June 3, 2021
CILMAR Seed Grant Program announces 2021 award recipients
Purdue’s Center for Intercultural Learning, Mentorship, Assessment and Research (CILMAR) has named the recipients of its 2021 seed grants.
The CILMAR Seed Grant Program supports faculty, staff and graduate students who wish to engage in the assessment of intercultural learning outcomes, conduct studies of intercultural competency development and/or generate new intercultural theoretical development but lack the resources to do so.
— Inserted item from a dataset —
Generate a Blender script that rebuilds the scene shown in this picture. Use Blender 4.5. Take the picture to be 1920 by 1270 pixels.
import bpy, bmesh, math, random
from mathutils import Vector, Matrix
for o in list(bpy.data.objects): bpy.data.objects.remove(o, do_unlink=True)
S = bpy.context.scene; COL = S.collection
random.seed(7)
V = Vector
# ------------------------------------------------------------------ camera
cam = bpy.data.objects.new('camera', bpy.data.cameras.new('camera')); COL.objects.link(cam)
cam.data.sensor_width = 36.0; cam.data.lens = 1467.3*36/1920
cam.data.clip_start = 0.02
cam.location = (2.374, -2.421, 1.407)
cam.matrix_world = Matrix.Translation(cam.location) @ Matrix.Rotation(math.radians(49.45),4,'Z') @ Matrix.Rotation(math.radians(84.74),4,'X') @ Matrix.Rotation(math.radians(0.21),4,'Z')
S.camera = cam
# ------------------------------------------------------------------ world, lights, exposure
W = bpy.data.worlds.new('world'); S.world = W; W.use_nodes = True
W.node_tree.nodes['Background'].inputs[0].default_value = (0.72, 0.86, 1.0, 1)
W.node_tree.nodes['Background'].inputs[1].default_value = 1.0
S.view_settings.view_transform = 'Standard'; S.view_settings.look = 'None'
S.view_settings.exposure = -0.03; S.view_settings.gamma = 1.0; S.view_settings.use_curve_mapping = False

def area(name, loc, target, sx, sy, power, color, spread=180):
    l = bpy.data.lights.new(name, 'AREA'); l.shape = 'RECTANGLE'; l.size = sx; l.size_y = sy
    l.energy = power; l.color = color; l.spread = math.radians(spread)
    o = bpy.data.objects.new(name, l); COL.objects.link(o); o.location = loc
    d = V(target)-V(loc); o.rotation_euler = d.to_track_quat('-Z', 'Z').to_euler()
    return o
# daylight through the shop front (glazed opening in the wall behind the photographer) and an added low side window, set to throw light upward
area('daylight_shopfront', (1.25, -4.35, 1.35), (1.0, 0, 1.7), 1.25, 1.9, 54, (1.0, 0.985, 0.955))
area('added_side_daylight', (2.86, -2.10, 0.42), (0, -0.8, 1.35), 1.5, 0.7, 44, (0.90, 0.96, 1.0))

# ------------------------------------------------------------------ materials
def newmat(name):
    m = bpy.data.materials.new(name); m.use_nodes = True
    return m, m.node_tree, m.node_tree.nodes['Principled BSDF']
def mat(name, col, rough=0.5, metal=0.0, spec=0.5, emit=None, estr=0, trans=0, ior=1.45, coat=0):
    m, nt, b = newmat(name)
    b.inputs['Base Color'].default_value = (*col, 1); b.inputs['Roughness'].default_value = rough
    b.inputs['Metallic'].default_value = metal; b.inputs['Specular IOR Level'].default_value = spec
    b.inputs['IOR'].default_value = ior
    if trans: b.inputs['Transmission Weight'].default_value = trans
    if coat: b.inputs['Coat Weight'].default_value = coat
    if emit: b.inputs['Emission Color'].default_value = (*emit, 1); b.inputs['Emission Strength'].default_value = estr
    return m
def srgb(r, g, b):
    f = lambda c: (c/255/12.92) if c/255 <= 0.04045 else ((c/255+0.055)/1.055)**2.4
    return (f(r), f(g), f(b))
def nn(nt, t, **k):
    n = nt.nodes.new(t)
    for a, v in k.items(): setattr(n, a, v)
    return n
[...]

Applicants may request seed grants up to $2,000 and are encouraged to seek commitments for matching funds from their unit leadership.
The 2021 recipients are:
* Tempitope Adeoye, Virginia Cabrera, Michael Lolkus, Daniella Castellanos Reyes and Marquetta Strait, $2,000, to evaluate the use of digital intercultural learning badges for College of Education teaching assistants.
* Casey Haney and Jennifer DeBoer, $300, to reconceptualize intercultural competency through a study of international students' development of cross-cultural skills and attitudes.
* Elizabeth Karcher and Paul Ebner, $2,000, to create intercultural learning opportunities in an animal science curriculum.
* Huai-Rhin Kim and Lori Czerwionka, $2,000, to study the impact of learning styles on intercultural learning outcomes.
* Christi Masters and Lata Krishnan, $2,000, to compare the results of group versus individual debriefs of the Intercultural Development Inventory.
* Jill Newton, JoAnn Phillion, Rose Mbewe, Bima Sapkota and Lili Zhou, $2,000, to investigate intercultural competence development through a virtual global social justice in education course.
* Jacob Stensberg, $2,000, to assess intercultural competence development through a music-centered intercultural curriculum.
* Marquetta Strait, $1,010, to assess Supplemental Instruction (SI) leaders' culturally responsive practices in non-traditional learning environments.
* Joe Tort, Kirsten Davis, Francisco Montalvo, Niall Peach, Bruno Staszkiewicz, Akash Patil and Ronika Kotian, $400, to explore engineering students' experiences and learning outcomes from participating in virtual team projects with international partners.
* Siqing Wei, Cristian Vargas and Olivia (Tiantian) Li, $630, to study how international graduate students socially construct their academic paths in Engineering Education.
* Jonathan Ying, $720, to compare intercultural learning and competence in a face-to-face course using an evolutionary, evidence-based approach versus a virtual experiential intercultural learning course.